Pictured: Bob Hunter in the radio room with the skipper, John Cormack, June 1975, while preparing for a showdown with Russian whalers. The radio had not worked for three days, and the crew was unable to tell anyone where they were, let alone broadcast to the media. They had yet to see the whalers, but could hear Russian voices over the radio.
Courageous ecowarrior who co-founded Greenpeace and artfully manipulated the media to shame the despoilers of the Earth
Bob Hunter was one of the original ecowarriors. A man with a knack for words — indeed he coined the term eco-warrior — he was also a man of action who inspired a new brand of personal environmental activism.

He was nearly killed when a Russian whale hunter’s harpoon parted his hair as he bobbed in a rubber dinghy in the cold waters of the north Pacific between the whaler’s bows and its quarry. On another occasion he narrowly escaped being killed by a hunter’s icebreaker when he was dyeing the white pelts of baby harp seals to make them worthless.

He was a prolific journalist, the author of more than a dozen books, a broadcaster, a scathingly humorous critic of polluters, dumpers and exploiters, and a celebrity spokesman for environmental activism, but his greatest claim to fame was his role in the founding of Greenpeace in 1971.

Hunter was an admirer of the ideas of his fellow-Canadian, the communications guru Marshall McLuhan. He put McLuhan’s celebrated dictum that “the medium is the message” into dramatic, mediagenic practice and took his environmentalist message to a vast global audience.

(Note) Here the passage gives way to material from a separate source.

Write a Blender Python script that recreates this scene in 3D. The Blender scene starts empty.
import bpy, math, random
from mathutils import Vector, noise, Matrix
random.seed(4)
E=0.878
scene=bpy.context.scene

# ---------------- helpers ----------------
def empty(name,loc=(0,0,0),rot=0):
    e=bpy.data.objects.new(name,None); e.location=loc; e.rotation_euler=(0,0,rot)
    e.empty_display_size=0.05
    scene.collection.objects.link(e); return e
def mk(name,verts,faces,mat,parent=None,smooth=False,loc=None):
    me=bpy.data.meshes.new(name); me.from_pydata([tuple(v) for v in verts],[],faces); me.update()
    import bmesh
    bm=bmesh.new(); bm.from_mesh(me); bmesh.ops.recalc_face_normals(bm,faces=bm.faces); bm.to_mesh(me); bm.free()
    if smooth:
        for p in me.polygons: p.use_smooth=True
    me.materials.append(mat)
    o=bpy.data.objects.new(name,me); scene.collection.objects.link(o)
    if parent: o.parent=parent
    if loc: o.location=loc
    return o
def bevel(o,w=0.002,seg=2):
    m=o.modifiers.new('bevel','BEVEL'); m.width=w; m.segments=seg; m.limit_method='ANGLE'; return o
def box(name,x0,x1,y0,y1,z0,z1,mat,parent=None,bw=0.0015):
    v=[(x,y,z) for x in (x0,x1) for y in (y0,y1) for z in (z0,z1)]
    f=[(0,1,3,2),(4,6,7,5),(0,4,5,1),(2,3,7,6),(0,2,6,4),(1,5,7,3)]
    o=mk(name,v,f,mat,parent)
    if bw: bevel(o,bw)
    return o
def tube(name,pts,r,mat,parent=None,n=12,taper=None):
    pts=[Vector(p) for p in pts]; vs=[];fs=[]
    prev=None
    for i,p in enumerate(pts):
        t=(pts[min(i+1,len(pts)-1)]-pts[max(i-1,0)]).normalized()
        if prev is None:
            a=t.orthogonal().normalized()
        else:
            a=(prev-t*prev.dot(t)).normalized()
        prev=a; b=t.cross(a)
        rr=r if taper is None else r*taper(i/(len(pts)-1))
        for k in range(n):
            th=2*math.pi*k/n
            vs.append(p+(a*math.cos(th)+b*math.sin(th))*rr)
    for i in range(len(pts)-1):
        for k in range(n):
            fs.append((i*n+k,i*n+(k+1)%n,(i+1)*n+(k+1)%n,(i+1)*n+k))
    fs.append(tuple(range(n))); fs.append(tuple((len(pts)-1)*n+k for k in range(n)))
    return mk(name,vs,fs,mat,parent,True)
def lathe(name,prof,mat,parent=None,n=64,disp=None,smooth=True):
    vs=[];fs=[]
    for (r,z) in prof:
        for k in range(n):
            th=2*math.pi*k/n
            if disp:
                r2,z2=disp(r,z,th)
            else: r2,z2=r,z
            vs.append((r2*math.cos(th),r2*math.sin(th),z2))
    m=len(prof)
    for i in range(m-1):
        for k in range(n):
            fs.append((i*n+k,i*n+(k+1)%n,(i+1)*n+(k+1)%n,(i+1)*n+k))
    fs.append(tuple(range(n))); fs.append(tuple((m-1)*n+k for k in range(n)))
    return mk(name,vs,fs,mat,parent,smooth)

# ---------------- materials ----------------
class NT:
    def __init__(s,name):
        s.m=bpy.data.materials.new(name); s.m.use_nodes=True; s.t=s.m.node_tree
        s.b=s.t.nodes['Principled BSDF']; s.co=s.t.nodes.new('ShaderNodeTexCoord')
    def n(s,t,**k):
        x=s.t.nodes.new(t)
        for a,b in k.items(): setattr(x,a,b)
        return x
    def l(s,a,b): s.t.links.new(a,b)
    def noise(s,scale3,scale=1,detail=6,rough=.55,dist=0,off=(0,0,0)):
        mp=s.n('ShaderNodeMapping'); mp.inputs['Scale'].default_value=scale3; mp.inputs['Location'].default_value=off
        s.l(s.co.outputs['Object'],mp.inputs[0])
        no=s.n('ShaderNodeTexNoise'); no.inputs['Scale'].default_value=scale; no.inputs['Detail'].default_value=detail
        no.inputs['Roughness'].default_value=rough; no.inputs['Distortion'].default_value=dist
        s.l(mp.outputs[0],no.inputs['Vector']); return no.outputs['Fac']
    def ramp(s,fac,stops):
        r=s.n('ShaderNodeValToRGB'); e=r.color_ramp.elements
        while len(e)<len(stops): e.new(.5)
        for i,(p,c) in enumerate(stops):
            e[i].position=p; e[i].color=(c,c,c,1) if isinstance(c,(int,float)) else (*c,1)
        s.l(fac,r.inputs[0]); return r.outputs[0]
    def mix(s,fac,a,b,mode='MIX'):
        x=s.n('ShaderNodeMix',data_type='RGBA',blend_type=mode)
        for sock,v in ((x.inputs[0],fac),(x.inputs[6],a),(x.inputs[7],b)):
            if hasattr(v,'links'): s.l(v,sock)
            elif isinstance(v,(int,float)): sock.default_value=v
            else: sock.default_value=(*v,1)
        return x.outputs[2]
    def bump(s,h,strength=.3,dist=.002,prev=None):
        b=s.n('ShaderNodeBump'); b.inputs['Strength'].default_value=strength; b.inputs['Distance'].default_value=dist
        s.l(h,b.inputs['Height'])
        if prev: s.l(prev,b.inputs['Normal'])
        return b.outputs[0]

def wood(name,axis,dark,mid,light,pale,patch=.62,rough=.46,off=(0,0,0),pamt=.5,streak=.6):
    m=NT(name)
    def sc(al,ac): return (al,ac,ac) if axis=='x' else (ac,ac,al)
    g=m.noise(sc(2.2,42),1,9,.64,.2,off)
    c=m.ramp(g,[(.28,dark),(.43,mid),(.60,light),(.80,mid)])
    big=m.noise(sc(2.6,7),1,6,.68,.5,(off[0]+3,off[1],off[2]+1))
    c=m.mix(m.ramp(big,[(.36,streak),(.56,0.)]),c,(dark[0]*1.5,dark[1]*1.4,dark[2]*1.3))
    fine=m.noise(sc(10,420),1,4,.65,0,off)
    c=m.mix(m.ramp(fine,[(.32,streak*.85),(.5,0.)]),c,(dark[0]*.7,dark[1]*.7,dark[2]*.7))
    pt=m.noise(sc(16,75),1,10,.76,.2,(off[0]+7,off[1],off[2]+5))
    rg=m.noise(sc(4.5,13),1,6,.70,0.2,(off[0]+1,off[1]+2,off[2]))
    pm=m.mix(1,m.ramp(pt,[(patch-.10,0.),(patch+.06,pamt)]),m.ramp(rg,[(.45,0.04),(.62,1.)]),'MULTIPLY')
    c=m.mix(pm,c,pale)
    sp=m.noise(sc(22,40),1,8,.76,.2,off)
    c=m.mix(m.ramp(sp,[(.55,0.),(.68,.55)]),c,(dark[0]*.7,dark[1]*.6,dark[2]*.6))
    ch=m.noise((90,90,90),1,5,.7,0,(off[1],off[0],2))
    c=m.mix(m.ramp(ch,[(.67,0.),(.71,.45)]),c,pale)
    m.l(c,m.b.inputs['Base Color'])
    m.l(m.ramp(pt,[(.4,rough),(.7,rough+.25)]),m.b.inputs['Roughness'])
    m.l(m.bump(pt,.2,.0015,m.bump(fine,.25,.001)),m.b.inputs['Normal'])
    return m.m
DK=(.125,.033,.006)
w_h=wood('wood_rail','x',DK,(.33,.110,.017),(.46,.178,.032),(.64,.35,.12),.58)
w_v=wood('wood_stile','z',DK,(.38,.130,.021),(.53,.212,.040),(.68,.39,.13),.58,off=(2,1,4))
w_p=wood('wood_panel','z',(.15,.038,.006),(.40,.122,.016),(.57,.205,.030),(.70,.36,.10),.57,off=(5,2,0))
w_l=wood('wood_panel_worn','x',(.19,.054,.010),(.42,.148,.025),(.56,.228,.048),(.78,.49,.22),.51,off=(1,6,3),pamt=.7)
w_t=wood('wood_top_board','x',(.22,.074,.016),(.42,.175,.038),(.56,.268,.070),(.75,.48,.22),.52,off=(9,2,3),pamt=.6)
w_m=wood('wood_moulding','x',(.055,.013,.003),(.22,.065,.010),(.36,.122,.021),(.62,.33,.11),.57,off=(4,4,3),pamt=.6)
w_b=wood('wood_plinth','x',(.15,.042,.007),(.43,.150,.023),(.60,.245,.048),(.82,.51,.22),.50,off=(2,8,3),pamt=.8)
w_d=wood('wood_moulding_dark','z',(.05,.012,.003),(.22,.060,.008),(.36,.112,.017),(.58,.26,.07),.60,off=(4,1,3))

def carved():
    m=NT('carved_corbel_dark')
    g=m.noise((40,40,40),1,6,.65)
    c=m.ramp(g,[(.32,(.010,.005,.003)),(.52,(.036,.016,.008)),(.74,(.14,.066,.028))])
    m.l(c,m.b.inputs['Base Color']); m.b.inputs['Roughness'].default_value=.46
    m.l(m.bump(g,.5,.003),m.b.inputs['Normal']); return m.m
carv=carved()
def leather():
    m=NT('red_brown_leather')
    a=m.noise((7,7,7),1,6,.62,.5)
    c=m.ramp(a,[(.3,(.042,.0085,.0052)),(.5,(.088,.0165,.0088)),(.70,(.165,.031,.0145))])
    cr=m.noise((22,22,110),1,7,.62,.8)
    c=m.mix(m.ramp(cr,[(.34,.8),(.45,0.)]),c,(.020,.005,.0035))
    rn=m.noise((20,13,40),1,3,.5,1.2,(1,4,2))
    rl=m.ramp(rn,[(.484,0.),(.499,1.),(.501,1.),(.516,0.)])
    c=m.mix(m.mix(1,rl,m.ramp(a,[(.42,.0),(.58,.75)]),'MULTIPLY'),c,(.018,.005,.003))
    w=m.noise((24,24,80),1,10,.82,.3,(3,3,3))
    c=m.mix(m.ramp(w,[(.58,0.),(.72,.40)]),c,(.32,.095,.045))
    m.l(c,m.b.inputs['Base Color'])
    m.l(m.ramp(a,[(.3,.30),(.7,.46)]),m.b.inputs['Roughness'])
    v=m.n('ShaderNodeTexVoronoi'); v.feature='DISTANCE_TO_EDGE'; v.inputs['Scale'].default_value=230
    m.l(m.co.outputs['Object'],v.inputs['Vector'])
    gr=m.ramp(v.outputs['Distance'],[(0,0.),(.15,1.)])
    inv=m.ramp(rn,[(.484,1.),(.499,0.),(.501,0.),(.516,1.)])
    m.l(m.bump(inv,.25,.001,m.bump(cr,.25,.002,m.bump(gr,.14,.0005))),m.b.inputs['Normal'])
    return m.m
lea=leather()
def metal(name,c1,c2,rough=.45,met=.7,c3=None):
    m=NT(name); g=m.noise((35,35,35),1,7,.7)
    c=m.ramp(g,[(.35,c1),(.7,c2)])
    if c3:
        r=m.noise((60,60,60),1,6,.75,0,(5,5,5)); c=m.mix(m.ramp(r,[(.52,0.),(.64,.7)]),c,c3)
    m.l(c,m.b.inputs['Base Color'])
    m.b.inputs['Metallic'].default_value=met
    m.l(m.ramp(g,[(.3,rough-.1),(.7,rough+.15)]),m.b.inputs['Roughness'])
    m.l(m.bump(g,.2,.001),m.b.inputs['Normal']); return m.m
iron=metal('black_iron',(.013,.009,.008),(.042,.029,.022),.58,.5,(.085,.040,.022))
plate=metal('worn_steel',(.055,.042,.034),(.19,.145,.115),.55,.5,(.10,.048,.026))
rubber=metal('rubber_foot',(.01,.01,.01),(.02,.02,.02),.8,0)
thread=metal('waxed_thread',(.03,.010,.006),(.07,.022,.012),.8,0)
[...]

Another of the punchy new expressions Hunter coined was “mind bomb”, to describe an image which leaves an indelible image on the mind’s eye. The first “mind bomb” spawned Greenpeace in 1971.

Hunter, proud possessor of Greenpeace membership card No 000, became the organisation’s first president in 1973 and helped to lead it from a rickety rented office with a handful of volunteers in Vancouver to an international movement with branches in more than 40 countries and more than 2.5 million members.

Hunter had been unpaid for all but two months of the seven years he worked for Greenpeace.